Doing too much

Published June 7, 2026, 9:53 p.m., last updated June 7, 2026, 9:53 p.m.

I walked to On Call Cafe with a friend. The night was frigid, but we were warm in our coats. We were here for “Why We Look At Art,” a conversation with art history professor Alexander Nemerov and film senior lecturer Adam Tobin on why art should matter to Stanford students. After a brief introduction, they opened the floor to questions. I leaned forward.

Each question was different, but the response inevitably came back to the same core. They talked of turning inward, of being alive to the world, of seeking yourself. I felt like I had entered a portal, where people spoke a different language: the language one uses to circle around the unnameable, tracing its shape. Such is the language of art and spirituality, for the truths it points to cannot be casually picked up and analyzed but rather are the center about which our lives revolve.

It has been a while since I entered this portal. I used to slip in and out, reading, thinking and paying attention. But freshman year hit like a tumbling river, and life became a struggle to stay afloat. In the brief moments where I can take a breath, I chance upon my past musings, and am struck with a warping sensation, as if gazing down a long tunnel towards a fair and distant land.
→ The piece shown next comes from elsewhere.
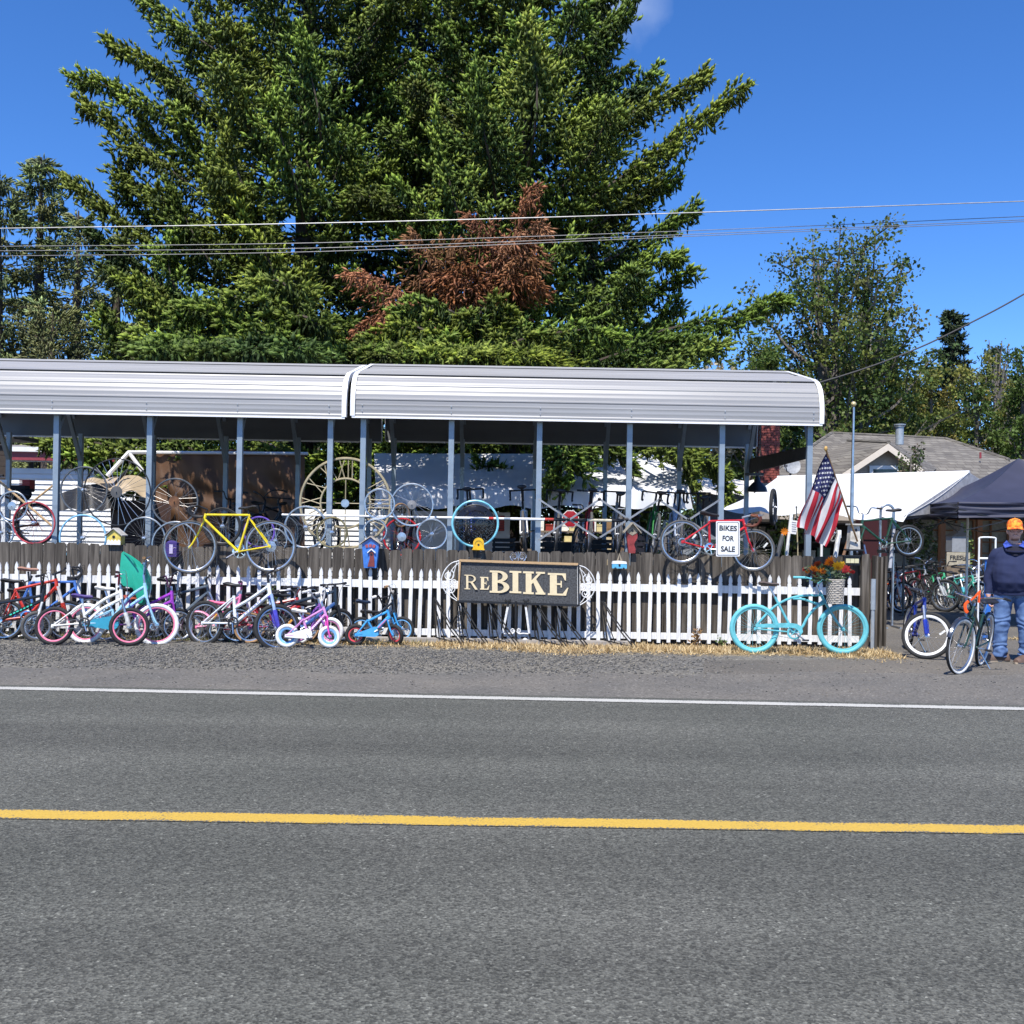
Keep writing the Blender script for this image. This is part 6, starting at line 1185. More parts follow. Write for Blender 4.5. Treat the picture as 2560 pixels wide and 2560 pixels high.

It feels strange to recall a time when I had the leisure to think about life, to ponder how to live rightly or to enjoy art. I cannot imagine indulging in such luxury now.

Stanford students chronically do too much. We take over 20 units, participate in music or dance or theater, join pre-professional organizations, conduct research and work at internships or jobs. Our culture is one of rampant overconsumption: the overconsumption of activities.

Just like any kind of consumerism, there is an underlying structure of “never enough.” If we have a free block in our schedule, we will fill it. We load up on obligations until we become sleep-deprived and stressed out of our minds. Even then, we always doubt: Am I doing enough?

Sustained over weeks, this causes burnout. But there is a subtle risk I fear even more: that I will lose the capacity to think.

The overconsumption of activities means the overconsumption of time, which means the overconsumption of mental space. Contemplation arises naturally in times of ease. In times of hardship, there is no space for it. Conversations begin to revolve endlessly around p-sets and midterms. My maximum capacity for thought becomes listing the assignments due tomorrow. When I have time to rest, I simply stare blankly, my mind empty: not because I am at peace, but because I am drained.

What do we lose when we lose the capacity for contemplation?

Many writers have pointed out that most of our lives are lived unconsciously. David Foster Wallace called it “the water”; Virginia Woolf, “the cotton wool”; Nick Bostrom, “the soot.” It is the day in and day out motions of life we go through without being aware of ourselves or the world. Losing the capacity to contemplate, then, is losing the few lucid moments where we step out of the wool. It is losing our consciousness.

It is concerning that the last time I had reflective thoughts about life with some regularity was in high school. What does this mean for the future? I do not want to become simultaneously more accomplished and less conscious. I do not want to emerge from college as a blank-minded automaton with an impressive resume and become a blank-minded automaton with an impressive bank account. To do so would make youth the death of myself, instead of its flowering.

What is one to do? We have the incredible luck to be in a place with more opportunities than anyone can explore in several lifetimes. There is nothing inherently wrong with doing many things; there is simply a cost to doing too much.

The Stoic philosophers, and many others, urged us to withdraw from the world and turn our attention inwards. I love this philosophy, but it is at complete odds with the life I live, and this life is also wonderful. How do we reconcile the need for contemplation and quietude with the pace of life at Stanford, with the energy of being young?

One can begin by not forgetting: by taking a step back, from time to time, to process the life one has been living. It becomes easier, then, to process it as it’s happening, to give oneself mental latitude even when demands press upon one’s time. It is possible to dwell in ease even when the going isn’t easy.

Living fast is okay when you remember to slow down.